## Stated goal
Output the full listing below exactly as it reads, and skip anything that is a picture.

§

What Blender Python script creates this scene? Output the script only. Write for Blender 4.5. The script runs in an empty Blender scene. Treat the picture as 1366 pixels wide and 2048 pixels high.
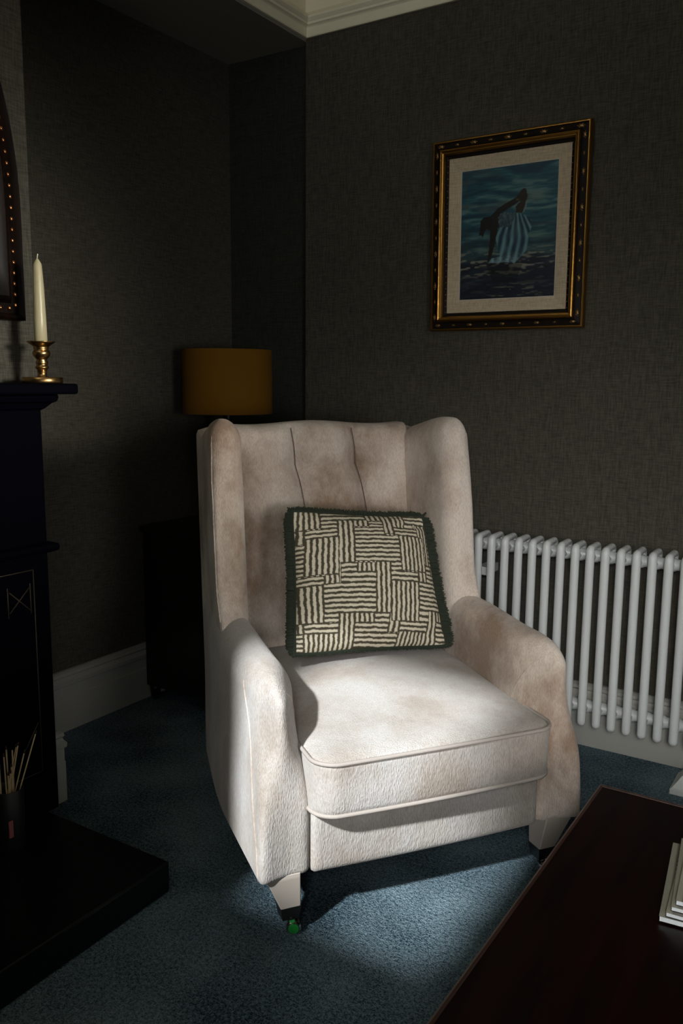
import bpy, bmesh, math, random
import numpy as np
from mathutils import Vector, Matrix

rnd = random.Random(7)
C = bpy.context.scene.collection
scene = bpy.context.scene
PI = math.pi

# ------------------------------------------------------------------ camera
cam_d = bpy.data.cameras.new('camera')
cam = bpy.data.objects.new('camera', cam_d)
C.objects.link(cam)
YAW, PITCH, ROLL, FPX = math.radians(-32.56738), math.radians(8.80970), math.radians(0.47133), 1691.895
_fw = Vector((math.sin(YAW) * math.cos(PITCH), math.cos(YAW) * math.cos(PITCH), -math.sin(PITCH)))
_r = Vector((math.cos(YAW), -math.sin(YAW), 0.0))
_u = _r.cross(_fw)
_r2 = _r * math.cos(ROLL) + _u * math.sin(ROLL)
_u2 = -_r * math.sin(ROLL) + _u * math.cos(ROLL)
m = Matrix((_r2, _u2, -_fw)).transposed().to_4x4()
m.translation = (0, 0, 1.30)
cam.matrix_world = m
cam_d.sensor_fit = 'VERTICAL'
cam_d.sensor_width = 24
cam_d.sensor_height = 36
cam_d.lens = 36 * FPX / 2048
cam_d.clip_start = 0.02
scene.camera = cam

# ------------------------------------------------------------------ world, sun, daylight and added fill in the windows
w = bpy.data.worlds.new('sky')
scene.world = w
w.use_nodes = True
bg = w.node_tree.nodes['Background']
bg.inputs[0].default_value = (0.55, 0.68, 0.85, 1)
bg.inputs[1].default_value = 0.15

def sun(name, travel, strength, angle, col):
    d = bpy.data.lights.new(name, 'SUN')
    d.energy = strength; d.angle = math.radians(angle); d.color = col
    o = bpy.data.objects.new(name, d); C.objects.link(o)
    o.rotation_euler = Vector(travel).to_track_quat('-Z', 'Y').to_euler()
    o.location = (-1, -4, 5)
    return o

def window_light(name, loc, facing, sx, sy, watts, col, spread=180):
    d = bpy.data.lights.new(name, 'AREA')
    d.shape = 'RECTANGLE'; d.size = sx; d.size_y = sy; d.energy = watts; d.color = col
    d.spread = math.radians(spread)
    o = bpy.data.objects.new(name, d); C.objects.link(o)
    o.location = loc
    o.rotation_euler = Vector(facing).to_track_quat('-Z', 'Z').to_euler()
    return o

FRONT_Y, RIGHT_X = -0.90, 1.60
WIN_A = (-1.28, -0.735, 2.06, 3.00)      # x0, x1, z0, z1 in the front wall
WIN_B = (0.80, 1.25, 0.80, 1.50)
WIN_C = (1.02, 1.58, 1.28, 2.10)        # y0, y1, z0, z1 in the right wall
WIN_D = (-0.15, 0.40, 0.80, 1.60)
WIN_E = (0.15, 0.65, 1.40, 2.15)  # unseen opening added for the soft beam
sun('sun', (-0.005, 1.2, -1.0), 7.9, 2.4, (0.95, 0.98, 1.0))
window_light('upper_window_fill', (-1.02, FRONT_Y - 0.04, 2.53), (0.05, 1, 0.80), 0.53, 0.90, 14.0, (1.0, 0.98, 0.92), 110)  # aimed upward as added fill for the rail, frieze and soffit
window_light('middle_window_fill', (0.40, FRONT_Y - 0.04, 1.775), (-0.30, 1, -0.40), 0.48, 0.71, 3.4, (1.0, 0.985, 0.96), 42)  # added lamp, narrowed to a soft beam on chair and radiator
window_light('daylight_low_window', (1.025, FRONT_Y - 0.04, 1.15), (-1.85, 3.10, -0.40), 0.43, 0.66, 1.1, (1.0, 0.975, 0.94), 50)
window_light('chimney_fill', (RIGHT_X + 0.04, 1.30, 1.70), (-1, 0.03, -0.08), 0.54, 0.78, 4.0, (1.0, 0.95, 0.86), 28)  # added narrow beam from an unseen window, brightens the chimney breast
window_light('daylight_corner_window', (RIGHT_X + 0.04, 0.125, 1.20), (-2.6, 2.1, -0.22), 0.53, 0.76, 3.0, (1.0, 0.975, 0.94), 50)

scene.view_settings.view_transform = 'Standard'
scene.view_settings.look = 'None'
scene.view_settings.exposure = 0.0
scene.view_settings.gamma = 1.0
scene.view_settings.use_curve_mapping = False

# ------------------------------------------------------------------ materials
def new_mat(name):
    mt = bpy.data.materials.new(name); mt.use_nodes = True
    nt = mt.node_tree
    return mt, nt, nt.nodes['Principled BSDF']

def plain(name, col, rough=0.5, metal=0.0, coat=0.0, spec=0.5, bump=0.0, bscale=60.0):
    mt, nt, b = new_mat(name)
    b.inputs['Base Color'].default_value = (*col, 1)
    b.inputs['Roughness'].default_value = rough
    b.inputs['Metallic'].default_value = metal
    b.inputs['Coat Weight'].default_value = coat
    b.inputs['Specular IOR Level'].default_value = spec
    tc = nt.nodes.new('ShaderNodeTexCoord')
    nz = nt.nodes.new('ShaderNodeTexNoise'); nz.inputs['Scale'].default_value = bscale
    nz.inputs['Detail'].default_value = 4
    nt.links.new(tc.outputs['Object'], nz.inputs['Vector'])
    mr = nt.nodes.new('ShaderNodeMapRange')
    mr.inputs['To Min'].default_value = max(0.02, rough - 0.06); mr.inputs['To Max'].default_value = min(1, rough + 0.06)
    nt.links.new(nz.outputs['Fac'], mr.inputs['Value'])
    nt.links.new(mr.outputs['Result'], b.inputs['Roughness'])
    if bump:
        bp = nt.nodes.new('ShaderNodeBump'); bp.inputs['Strength'].default_value = bump
        bp.inputs['Distance'].default_value = 0.002
        nt.links.new(nz.outputs['Fac'], bp.inputs['Height'])
        nt.links.new(bp.outputs['Normal'], b.inputs['Normal'])
    return mt

def stretched_noise(nt, scale, detail=3.0):
    tc = nt.nodes.new('ShaderNodeTexCoord')
    mp = nt.nodes.new('ShaderNodeMapping'); mp.inputs['Scale'].default_value = scale
    nz = nt.nodes.new('ShaderNodeTexNoise'); nz.inputs['Scale'].default_value = 1.0
    nz.inputs['Detail'].default_value = detail
    nt.links.new(tc.outputs['Object'], mp.inputs['Vector'])
    nt.links.new(mp.outputs['Vector'], nz.inputs['Vector'])
    return nz

def ramp(nt, src, stops):
    r = nt.nodes.new('ShaderNodeValToRGB')
    e = r.color_ramp.elements
    e[0].position, e[0].color = stops[0][0], (*stops[0][1], 1)
    e[1].position, e[1].color = stops[-1][0], (*stops[-1][1], 1)
    for p, c in stops[1:-1]:
        x = e.new(p); x.color = (*c, 1)
    nt.links.new(src, r.inputs['Fac'])
    return r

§

## Full output
What Blender Python script creates this scene? Output the script only. Write for Blender 4.5. The script runs in an empty Blender scene. Treat the picture as 1366 pixels wide and 2048 pixels high.
import bpy, bmesh, math, random
import numpy as np
from mathutils import Vector, Matrix

rnd = random.Random(7)
C = bpy.context.scene.collection
scene = bpy.context.scene
PI = math.pi

# ------------------------------------------------------------------ camera
cam_d = bpy.data.cameras.new('camera')
cam = bpy.data.objects.new('camera', cam_d)
C.objects.link(cam)
YAW, PITCH, ROLL, FPX = math.radians(-32.56738), math.radians(8.80970), math.radians(0.47133), 1691.895
_fw = Vector((math.sin(YAW) * math.cos(PITCH), math.cos(YAW) * math.cos(PITCH), -math.sin(PITCH)))
_r = Vector((math.cos(YAW), -math.sin(YAW), 0.0))
_u = _r.cross(_fw)
_r2 = _r * math.cos(ROLL) + _u * math.sin(ROLL)
_u2 = -_r * math.sin(ROLL) + _u * math.cos(ROLL)
m = Matrix((_r2, _u2, -_fw)).transposed().to_4x4()
m.translation = (0, 0, 1.30)
cam.matrix_world = m
cam_d.sensor_fit = 'VERTICAL'
cam_d.sensor_width = 24
cam_d.sensor_height = 36
cam_d.lens = 36 * FPX / 2048
cam_d.clip_start = 0.02
scene.camera = cam

# ------------------------------------------------------------------ world, sun, daylight and added fill in the windows
w = bpy.data.worlds.new('sky')
scene.world = w
w.use_nodes = True
bg = w.node_tree.nodes['Background']
bg.inputs[0].default_value = (0.55, 0.68, 0.85, 1)
bg.inputs[1].default_value = 0.15

def sun(name, travel, strength, angle, col):
    d = bpy.data.lights.new(name, 'SUN')
    d.energy = strength; d.angle = math.radians(angle); d.color = col
    o = bpy.data.objects.new(name, d); C.objects.link(o)
    o.rotation_euler = Vector(travel).to_track_quat('-Z', 'Y').to_euler()
    o.location = (-1, -4, 5)
    return o

def window_light(name, loc, facing, sx, sy, watts, col, spread=180):
    d = bpy.data.lights.new(name, 'AREA')
    d.shape = 'RECTANGLE'; d.size = sx; d.size_y = sy; d.energy = watts; d.color = col
    d.spread = math.radians(spread)
    o = bpy.data.objects.new(name, d); C.objects.link(o)
    o.location = loc
    o.rotation_euler = Vector(facing).to_track_quat('-Z', 'Z').to_euler()
    return o

FRONT_Y, RIGHT_X = -0.90, 1.60
WIN_A = (-1.28, -0.735, 2.06, 3.00)      # x0, x1, z0, z1 in the front wall
WIN_B = (0.80, 1.25, 0.80, 1.50)
WIN_C = (1.02, 1.58, 1.28, 2.10)        # y0, y1, z0, z1 in the right wall
WIN_D = (-0.15, 0.40, 0.80, 1.60)
WIN_E = (0.15, 0.65, 1.40, 2.15)  # unseen opening added for the soft beam
sun('sun', (-0.005, 1.2, -1.0), 7.9, 2.4, (0.95, 0.98, 1.0))
window_light('upper_window_fill', (-1.02, FRONT_Y - 0.04, 2.53), (0.05, 1, 0.80), 0.53, 0.90, 14.0, (1.0, 0.98, 0.92), 110)  # aimed upward as added fill for the rail, frieze and soffit
window_light('middle_window_fill', (0.40, FRONT_Y - 0.04, 1.775), (-0.30, 1, -0.40), 0.48, 0.71, 3.4, (1.0, 0.985, 0.96), 42)  # added lamp, narrowed to a soft beam on chair and radiator
window_light('daylight_low_window', (1.025, FRONT_Y - 0.04, 1.15), (-1.85, 3.10, -0.40), 0.43, 0.66, 1.1, (1.0, 0.975, 0.94), 50)
window_light('chimney_fill', (RIGHT_X + 0.04, 1.30, 1.70), (-1, 0.03, -0.08), 0.54, 0.78, 4.0, (1.0, 0.95, 0.86), 28)  # added narrow beam from an unseen window, brightens the chimney breast
window_light('daylight_corner_window', (RIGHT_X + 0.04, 0.125, 1.20), (-2.6, 2.1, -0.22), 0.53, 0.76, 3.0, (1.0, 0.975, 0.94), 50)

scene.view_settings.view_transform = 'Standard'
scene.view_settings.look = 'None'
scene.view_settings.exposure = 0.0
scene.view_settings.gamma = 1.0
scene.view_settings.use_curve_mapping = False

# ------------------------------------------------------------------ materials
def new_mat(name):
    mt = bpy.data.materials.new(name); mt.use_nodes = True
    nt = mt.node_tree
    return mt, nt, nt.nodes['Principled BSDF']

def plain(name, col, rough=0.5, metal=0.0, coat=0.0, spec=0.5, bump=0.0, bscale=60.0):
    mt, nt, b = new_mat(name)
    b.inputs['Base Color'].default_value = (*col, 1)
    b.inputs['Roughness'].default_value = rough
    b.inputs['Metallic'].default_value = metal
    b.inputs['Coat Weight'].default_value = coat
    b.inputs['Specular IOR Level'].default_value = spec
    tc = nt.nodes.new('ShaderNodeTexCoord')
    nz = nt.nodes.new('ShaderNodeTexNoise'); nz.inputs['Scale'].default_value = bscale
    nz.inputs['Detail'].default_value = 4
    nt.links.new(tc.outputs['Object'], nz.inputs['Vector'])
    mr = nt.nodes.new('ShaderNodeMapRange')
    mr.inputs['To Min'].default_value = max(0.02, rough - 0.06); mr.inputs['To Max'].default_value = min(1, rough + 0.06)
    nt.links.new(nz.outputs['Fac'], mr.inputs['Value'])
    nt.links.new(mr.outputs['Result'], b.inputs['Roughness'])
    if bump:
        bp = nt.nodes.new('ShaderNodeBump'); bp.inputs['Strength'].default_value = bump
        bp.inputs['Distance'].default_value = 0.002
        nt.links.new(nz.outputs['Fac'], bp.inputs['Height'])
        nt.links.new(bp.outputs['Normal'], b.inputs['Normal'])
    return mt

def stretched_noise(nt, scale, detail=3.0):
    tc = nt.nodes.new('ShaderNodeTexCoord')
    mp = nt.nodes.new('ShaderNodeMapping'); mp.inputs['Scale'].default_value = scale
    nz = nt.nodes.new('ShaderNodeTexNoise'); nz.inputs['Scale'].default_value = 1.0
    nz.inputs['Detail'].default_value = detail
    nt.links.new(tc.outputs['Object'], mp.inputs['Vector'])
    nt.links.new(mp.outputs['Vector'], nz.inputs['Vector'])
    return nz

def ramp(nt, src, stops):
    r = nt.nodes.new('ShaderNodeValToRGB')
    e = r.color_ramp.elements
    e[0].position, e[0].color = stops[0][0], (*stops[0][1], 1)
    e[1].position, e[1].color = stops[-1][0], (*stops[-1][1], 1)
    for p, c in stops[1:-1]:
        x = e.new(p); x.color = (*c, 1)
    nt.links.new(src, r.inputs['Fac'])
    return r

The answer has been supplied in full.